_Set problem_
Copy the listing below line for line, starting at its first line and ending with the line that has "scene.render.resolution_x = 1024;" in it. Add nothing.

---

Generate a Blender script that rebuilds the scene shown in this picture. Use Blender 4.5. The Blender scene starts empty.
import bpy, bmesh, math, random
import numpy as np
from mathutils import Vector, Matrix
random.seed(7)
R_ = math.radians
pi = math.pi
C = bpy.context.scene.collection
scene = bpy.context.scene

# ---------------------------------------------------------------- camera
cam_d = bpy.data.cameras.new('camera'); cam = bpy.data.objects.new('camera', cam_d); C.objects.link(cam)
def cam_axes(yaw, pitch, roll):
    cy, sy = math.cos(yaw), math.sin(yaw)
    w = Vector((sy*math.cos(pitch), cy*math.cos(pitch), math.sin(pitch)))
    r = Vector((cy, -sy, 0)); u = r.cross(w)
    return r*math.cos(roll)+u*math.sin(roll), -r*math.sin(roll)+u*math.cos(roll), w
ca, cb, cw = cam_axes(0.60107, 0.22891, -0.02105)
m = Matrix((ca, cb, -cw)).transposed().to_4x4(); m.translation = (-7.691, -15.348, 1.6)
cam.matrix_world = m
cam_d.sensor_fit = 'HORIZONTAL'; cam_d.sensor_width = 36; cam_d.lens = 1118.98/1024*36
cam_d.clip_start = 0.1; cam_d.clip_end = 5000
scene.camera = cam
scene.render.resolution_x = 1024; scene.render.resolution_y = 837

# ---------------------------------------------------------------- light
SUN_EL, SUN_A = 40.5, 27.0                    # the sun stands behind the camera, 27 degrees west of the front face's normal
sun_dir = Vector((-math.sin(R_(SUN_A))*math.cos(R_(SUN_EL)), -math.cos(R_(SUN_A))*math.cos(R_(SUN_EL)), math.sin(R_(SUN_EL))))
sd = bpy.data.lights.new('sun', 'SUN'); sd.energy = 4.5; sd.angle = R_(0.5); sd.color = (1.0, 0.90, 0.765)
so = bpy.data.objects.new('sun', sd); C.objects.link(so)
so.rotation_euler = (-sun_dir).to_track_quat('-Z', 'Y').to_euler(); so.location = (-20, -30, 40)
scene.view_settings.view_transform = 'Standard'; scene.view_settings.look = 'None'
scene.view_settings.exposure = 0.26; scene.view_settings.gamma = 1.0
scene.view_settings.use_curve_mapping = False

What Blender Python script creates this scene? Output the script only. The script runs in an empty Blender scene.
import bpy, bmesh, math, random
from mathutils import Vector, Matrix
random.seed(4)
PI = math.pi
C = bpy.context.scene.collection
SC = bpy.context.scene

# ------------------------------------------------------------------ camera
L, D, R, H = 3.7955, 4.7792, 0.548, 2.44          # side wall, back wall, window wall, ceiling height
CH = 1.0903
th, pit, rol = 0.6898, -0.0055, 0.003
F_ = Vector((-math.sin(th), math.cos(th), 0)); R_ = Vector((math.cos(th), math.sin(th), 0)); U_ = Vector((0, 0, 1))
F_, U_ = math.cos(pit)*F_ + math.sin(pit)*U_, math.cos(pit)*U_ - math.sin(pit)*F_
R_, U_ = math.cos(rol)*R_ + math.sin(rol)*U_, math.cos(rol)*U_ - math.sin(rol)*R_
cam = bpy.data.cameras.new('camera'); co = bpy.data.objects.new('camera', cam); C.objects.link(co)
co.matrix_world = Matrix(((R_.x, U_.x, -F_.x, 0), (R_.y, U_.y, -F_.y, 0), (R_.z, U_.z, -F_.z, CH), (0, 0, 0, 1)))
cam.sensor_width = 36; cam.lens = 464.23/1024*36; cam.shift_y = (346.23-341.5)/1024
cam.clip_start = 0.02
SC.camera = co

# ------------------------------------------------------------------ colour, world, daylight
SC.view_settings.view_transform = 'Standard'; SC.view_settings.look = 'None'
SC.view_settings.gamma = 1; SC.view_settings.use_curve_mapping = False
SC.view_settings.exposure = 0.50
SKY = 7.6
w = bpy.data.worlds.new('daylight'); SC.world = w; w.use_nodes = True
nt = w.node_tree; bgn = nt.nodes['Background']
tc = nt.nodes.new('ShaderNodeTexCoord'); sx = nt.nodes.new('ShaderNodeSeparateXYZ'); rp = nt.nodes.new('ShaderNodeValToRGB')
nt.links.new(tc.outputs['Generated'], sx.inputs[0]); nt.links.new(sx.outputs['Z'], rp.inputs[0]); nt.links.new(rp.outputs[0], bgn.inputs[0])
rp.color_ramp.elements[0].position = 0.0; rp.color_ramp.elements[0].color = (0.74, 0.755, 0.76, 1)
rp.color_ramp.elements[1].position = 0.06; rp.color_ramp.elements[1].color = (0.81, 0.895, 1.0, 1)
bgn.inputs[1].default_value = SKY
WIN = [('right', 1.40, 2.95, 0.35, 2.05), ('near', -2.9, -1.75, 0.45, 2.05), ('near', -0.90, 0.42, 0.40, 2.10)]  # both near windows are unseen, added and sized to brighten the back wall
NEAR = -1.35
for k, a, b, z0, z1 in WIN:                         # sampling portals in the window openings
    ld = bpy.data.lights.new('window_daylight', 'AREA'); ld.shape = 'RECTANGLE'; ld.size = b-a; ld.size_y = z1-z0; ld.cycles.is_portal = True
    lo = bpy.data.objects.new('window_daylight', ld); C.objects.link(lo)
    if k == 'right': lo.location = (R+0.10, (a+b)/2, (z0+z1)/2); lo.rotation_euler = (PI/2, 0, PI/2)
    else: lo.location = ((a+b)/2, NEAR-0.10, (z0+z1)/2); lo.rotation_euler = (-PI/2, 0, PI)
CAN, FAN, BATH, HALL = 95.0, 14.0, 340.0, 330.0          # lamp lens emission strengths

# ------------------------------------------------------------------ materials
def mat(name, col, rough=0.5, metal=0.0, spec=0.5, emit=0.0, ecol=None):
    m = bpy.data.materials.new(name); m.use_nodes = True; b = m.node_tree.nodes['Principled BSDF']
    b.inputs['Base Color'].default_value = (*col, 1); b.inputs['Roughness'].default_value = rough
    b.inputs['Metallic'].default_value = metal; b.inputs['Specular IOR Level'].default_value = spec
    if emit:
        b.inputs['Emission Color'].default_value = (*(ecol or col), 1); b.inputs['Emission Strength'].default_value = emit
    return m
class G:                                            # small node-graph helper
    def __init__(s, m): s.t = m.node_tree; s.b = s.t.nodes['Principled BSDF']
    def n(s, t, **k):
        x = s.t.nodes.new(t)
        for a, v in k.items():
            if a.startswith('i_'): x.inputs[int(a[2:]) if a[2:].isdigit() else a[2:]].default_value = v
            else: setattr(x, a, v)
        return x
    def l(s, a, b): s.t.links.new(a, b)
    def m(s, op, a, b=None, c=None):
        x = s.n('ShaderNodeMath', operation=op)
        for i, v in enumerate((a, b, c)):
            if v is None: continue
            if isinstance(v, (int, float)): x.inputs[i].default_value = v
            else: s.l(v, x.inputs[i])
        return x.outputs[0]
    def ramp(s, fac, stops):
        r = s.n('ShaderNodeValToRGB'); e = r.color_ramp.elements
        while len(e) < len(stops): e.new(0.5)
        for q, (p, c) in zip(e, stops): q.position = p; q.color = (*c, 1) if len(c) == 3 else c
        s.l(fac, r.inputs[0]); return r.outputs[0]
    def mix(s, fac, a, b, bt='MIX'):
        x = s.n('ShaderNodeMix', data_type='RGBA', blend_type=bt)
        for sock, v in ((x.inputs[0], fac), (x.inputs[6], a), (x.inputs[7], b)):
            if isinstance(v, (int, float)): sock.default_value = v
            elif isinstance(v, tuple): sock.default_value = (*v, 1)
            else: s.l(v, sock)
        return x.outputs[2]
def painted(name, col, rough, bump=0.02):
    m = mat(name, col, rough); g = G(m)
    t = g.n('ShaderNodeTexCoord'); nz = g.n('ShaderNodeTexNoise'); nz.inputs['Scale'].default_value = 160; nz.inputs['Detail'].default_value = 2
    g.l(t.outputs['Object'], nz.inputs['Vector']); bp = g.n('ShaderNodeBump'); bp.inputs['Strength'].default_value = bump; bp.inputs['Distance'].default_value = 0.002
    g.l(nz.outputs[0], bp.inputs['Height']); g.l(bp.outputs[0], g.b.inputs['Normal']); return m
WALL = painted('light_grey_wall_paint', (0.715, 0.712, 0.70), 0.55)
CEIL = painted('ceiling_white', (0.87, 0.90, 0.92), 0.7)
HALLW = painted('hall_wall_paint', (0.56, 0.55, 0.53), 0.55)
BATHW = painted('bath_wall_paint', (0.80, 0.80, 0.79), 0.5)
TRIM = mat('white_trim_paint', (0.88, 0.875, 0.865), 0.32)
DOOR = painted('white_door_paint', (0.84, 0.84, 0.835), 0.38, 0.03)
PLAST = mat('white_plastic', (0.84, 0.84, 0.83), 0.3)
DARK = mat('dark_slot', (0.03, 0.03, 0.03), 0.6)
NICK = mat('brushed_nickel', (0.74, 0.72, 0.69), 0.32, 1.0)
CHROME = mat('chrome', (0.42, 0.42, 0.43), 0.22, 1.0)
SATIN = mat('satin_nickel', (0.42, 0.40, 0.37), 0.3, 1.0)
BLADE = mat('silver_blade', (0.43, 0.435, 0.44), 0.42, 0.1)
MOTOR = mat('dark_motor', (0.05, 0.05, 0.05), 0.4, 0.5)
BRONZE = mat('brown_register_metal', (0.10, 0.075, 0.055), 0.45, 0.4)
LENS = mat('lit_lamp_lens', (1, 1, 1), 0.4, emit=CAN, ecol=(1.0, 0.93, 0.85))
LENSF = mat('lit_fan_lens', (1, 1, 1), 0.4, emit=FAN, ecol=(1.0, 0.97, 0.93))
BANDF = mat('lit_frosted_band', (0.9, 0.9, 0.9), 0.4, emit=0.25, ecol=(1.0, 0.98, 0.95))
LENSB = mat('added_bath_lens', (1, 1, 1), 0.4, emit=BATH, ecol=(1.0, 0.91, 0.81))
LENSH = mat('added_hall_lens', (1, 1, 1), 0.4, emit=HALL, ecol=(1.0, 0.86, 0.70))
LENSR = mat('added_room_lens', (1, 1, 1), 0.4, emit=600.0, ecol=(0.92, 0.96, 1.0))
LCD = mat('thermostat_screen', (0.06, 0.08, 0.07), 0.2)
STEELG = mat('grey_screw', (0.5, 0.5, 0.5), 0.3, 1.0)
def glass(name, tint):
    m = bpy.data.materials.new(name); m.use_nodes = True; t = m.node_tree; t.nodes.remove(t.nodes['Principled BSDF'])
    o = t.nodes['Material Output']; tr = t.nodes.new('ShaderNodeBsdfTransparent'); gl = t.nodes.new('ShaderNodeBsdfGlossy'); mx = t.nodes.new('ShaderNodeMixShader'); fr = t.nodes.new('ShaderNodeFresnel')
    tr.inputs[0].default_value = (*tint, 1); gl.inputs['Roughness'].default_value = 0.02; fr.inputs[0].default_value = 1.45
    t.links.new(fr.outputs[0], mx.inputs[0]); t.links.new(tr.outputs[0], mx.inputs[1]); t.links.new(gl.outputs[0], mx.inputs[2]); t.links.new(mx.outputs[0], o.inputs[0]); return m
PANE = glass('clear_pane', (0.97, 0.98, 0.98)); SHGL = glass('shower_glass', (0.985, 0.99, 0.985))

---

_Task result_
Generate a Blender script that rebuilds the scene shown in this picture. Use Blender 4.5. The Blender scene starts empty.
import bpy, bmesh, math, random
import numpy as np
from mathutils import Vector, Matrix
random.seed(7)
R_ = math.radians
pi = math.pi
C = bpy.context.scene.collection
scene = bpy.context.scene

# ---------------------------------------------------------------- camera
cam_d = bpy.data.cameras.new('camera'); cam = bpy.data.objects.new('camera', cam_d); C.objects.link(cam)
def cam_axes(yaw, pitch, roll):
    cy, sy = math.cos(yaw), math.sin(yaw)
    w = Vector((sy*math.cos(pitch), cy*math.cos(pitch), math.sin(pitch)))
    r = Vector((cy, -sy, 0)); u = r.cross(w)
    return r*math.cos(roll)+u*math.sin(roll), -r*math.sin(roll)+u*math.cos(roll), w
ca, cb, cw = cam_axes(0.60107, 0.22891, -0.02105)
m = Matrix((ca, cb, -cw)).transposed().to_4x4(); m.translation = (-7.691, -15.348, 1.6)
cam.matrix_world = m
cam_d.sensor_fit = 'HORIZONTAL'; cam_d.sensor_width = 36; cam_d.lens = 1118.98/1024*36
cam_d.clip_start = 0.1; cam_d.clip_end = 5000
scene.camera = cam
scene.render.resolution_x = 1024; scene.render.resolution_y = 837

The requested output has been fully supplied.